I am largely in favour of the reforms, but I do have some reservations – most of which we made in our recent submission to the government.

The reality is the condition, age and rising costs to provide three waters presents a really significant challenge to councils around New Zealand, and the status quo just doesn’t stack up when balancing the investment required and increasing rates to fund it. Without reform, some councils like Taupō District Council residents will be paying around $7,310 a year for water rates (currently $1,400pa with reform $1,260). The numbers in Lower Hutt still largely support reform too. We currently pay $880pa in water rates per house, without reform this goes to $2,380 & with reform this drops to $1,260. (Click here to see the DIA Dashboard from June 2021 using councils long-term plan’s planned investment)

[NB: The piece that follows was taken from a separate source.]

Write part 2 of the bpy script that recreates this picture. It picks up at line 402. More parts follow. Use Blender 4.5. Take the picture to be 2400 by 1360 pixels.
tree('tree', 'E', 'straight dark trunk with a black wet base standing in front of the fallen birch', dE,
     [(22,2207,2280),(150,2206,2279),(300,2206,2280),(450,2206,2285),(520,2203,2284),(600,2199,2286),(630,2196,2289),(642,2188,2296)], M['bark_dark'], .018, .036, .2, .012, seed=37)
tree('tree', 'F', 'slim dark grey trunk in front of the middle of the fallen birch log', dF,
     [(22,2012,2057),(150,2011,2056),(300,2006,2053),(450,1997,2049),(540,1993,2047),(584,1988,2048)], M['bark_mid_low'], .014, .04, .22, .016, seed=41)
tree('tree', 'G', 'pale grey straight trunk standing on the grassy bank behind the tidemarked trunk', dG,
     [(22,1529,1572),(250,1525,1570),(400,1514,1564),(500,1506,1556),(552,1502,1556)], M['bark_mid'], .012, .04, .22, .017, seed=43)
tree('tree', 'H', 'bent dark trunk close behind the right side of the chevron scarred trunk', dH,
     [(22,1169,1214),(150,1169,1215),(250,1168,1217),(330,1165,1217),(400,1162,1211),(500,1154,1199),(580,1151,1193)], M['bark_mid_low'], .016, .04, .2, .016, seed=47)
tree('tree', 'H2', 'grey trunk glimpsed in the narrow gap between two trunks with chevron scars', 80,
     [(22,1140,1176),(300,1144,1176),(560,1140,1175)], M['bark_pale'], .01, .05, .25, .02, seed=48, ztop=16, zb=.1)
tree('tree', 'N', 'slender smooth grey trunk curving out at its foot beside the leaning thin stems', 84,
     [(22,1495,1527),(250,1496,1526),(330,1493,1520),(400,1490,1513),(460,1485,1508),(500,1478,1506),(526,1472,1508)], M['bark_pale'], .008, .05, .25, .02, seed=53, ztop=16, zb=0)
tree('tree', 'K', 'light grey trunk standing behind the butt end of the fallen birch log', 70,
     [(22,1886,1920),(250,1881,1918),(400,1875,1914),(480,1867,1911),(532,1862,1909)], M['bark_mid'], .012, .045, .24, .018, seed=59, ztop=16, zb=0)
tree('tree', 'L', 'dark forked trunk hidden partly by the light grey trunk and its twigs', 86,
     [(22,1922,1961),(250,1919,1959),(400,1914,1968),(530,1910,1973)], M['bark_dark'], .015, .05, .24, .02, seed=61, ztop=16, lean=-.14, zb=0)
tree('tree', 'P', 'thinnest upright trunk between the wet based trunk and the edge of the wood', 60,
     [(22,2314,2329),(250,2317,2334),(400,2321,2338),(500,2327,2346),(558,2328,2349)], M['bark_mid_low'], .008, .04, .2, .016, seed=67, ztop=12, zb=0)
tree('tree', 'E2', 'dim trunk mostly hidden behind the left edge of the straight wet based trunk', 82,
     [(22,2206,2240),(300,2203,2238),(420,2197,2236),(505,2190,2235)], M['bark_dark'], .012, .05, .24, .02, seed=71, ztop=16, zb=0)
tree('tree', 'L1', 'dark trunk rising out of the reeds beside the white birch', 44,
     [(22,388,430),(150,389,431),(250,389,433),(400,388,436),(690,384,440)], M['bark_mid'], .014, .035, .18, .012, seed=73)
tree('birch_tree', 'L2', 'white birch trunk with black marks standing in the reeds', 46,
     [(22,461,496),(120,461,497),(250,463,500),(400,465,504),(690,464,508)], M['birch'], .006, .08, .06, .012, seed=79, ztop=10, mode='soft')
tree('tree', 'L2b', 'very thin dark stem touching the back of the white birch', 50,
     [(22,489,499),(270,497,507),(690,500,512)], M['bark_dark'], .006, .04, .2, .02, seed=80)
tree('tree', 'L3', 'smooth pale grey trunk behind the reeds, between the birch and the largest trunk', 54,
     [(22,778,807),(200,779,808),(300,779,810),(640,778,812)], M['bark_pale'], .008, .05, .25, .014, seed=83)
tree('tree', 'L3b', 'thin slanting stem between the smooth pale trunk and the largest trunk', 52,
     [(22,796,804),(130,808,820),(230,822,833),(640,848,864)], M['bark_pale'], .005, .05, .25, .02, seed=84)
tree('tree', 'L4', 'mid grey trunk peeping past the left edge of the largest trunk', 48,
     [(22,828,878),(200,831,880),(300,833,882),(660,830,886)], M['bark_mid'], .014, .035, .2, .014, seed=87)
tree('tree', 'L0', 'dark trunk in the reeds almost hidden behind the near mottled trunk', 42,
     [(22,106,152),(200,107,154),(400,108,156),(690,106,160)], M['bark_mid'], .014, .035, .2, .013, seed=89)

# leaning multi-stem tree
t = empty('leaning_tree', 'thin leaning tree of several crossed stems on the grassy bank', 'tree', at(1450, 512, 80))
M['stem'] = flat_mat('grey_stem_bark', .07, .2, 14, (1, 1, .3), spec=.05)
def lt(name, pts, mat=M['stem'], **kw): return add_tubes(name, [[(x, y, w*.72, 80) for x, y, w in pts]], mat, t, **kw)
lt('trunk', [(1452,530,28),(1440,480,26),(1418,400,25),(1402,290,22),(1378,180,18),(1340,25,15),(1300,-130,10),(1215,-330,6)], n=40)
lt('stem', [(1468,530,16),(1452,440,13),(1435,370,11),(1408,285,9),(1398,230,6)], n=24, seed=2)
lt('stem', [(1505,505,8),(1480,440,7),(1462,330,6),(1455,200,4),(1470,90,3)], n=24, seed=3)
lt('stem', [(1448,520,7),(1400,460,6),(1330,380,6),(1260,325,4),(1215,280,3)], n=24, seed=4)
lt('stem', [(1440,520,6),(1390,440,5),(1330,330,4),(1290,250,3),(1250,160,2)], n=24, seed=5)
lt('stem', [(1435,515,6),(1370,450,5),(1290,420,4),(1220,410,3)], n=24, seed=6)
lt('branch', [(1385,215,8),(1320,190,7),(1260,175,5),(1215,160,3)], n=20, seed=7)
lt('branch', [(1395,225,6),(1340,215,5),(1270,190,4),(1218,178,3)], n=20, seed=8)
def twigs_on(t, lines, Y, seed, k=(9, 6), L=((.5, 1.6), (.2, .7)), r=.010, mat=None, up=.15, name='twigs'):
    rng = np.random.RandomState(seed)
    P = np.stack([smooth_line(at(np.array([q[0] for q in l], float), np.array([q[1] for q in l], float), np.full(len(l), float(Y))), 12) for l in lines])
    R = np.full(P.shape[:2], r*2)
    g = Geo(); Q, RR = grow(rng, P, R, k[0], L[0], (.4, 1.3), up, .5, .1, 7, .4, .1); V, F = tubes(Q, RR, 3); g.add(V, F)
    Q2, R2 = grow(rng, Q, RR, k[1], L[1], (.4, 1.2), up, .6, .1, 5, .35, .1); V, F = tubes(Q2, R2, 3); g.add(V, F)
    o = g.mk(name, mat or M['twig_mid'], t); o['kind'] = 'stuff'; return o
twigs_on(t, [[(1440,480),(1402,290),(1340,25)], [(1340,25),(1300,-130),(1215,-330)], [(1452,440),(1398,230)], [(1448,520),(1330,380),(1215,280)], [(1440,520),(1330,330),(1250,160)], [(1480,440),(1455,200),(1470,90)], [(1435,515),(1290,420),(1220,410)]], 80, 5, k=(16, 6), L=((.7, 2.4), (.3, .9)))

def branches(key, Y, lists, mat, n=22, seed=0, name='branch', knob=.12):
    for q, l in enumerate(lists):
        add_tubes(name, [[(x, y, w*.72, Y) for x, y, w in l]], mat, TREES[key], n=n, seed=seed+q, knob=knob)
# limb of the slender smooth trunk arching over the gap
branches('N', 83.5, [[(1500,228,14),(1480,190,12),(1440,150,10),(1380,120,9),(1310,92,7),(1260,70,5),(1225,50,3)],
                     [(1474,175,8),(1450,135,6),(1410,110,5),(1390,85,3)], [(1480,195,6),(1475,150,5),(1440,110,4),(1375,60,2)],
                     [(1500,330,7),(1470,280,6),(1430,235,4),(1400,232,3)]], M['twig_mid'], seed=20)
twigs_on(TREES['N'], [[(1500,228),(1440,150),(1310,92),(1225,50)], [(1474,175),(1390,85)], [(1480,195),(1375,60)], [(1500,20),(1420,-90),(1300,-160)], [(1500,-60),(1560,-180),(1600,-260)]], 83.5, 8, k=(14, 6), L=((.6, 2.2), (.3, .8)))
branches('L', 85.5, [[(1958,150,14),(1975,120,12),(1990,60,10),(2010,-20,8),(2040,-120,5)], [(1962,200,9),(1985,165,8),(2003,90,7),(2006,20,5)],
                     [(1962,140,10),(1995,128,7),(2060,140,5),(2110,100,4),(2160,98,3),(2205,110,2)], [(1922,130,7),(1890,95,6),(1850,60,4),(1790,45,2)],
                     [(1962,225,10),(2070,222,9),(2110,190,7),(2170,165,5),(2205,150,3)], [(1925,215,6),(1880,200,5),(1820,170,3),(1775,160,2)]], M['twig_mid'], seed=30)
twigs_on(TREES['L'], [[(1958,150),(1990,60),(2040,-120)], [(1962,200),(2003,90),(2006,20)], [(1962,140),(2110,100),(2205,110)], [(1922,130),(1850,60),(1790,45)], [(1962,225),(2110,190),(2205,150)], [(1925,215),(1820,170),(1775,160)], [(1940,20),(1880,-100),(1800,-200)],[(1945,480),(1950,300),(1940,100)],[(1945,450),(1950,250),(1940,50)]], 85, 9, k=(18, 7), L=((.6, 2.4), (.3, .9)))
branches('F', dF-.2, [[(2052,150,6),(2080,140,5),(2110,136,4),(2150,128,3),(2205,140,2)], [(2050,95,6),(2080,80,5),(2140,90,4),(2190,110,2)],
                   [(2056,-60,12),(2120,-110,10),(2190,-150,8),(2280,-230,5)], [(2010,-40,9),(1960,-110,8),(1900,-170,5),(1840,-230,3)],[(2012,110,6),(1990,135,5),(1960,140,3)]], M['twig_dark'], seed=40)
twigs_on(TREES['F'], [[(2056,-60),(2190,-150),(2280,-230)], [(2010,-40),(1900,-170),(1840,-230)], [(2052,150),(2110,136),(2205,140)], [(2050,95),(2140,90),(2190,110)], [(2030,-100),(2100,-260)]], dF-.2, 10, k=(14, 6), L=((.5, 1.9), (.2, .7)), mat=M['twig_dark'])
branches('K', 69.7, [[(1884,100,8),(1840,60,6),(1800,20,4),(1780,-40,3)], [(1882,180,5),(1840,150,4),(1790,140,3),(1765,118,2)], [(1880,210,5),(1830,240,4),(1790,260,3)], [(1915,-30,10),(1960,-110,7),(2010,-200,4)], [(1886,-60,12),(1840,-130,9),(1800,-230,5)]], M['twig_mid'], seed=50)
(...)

I make this point to illustrate that this isn’t a local problem that the local 67 councils can fix alone.

For too long political decision makers have chosen to underinvest in water infrastructure, which is why we need political oversight of qualified water & asset management experts to run these new entities. At the end of the day, it shouldn’t matter who is in charge of providing three waters – you just want to know you can drink water out of the tap and not get sick or die, and when you flush the toilet it’s not going into our streams & rivers.

The parts of the reform I’m still questioning are:

  • Entity boundaries, does it really make sense that our primarily north-island based entity includes the very top of the South Island too?
  • How our local voice influences the water entity?
  • How will investment across the entity be prioritised?
  • How the new entity integrates with our own long-term planning?
  • Workforce is already stretched, is there enough qualified workforce for the new large entities?
  • Consultation & communication – the government hasn’t done a good job of explaining three waters, and it’s largely been dominated by those opposing it. The government needs to clearly explain the need for change better.

So while a bit of a yes/no answer – I am largely in favour – but we still have a bit of a way to go till I’m completely satisfied. But this is a government reform, it wont be a decision for councils to make. Positions on three waters reform will certainly be a hot topic for the general election in 2023.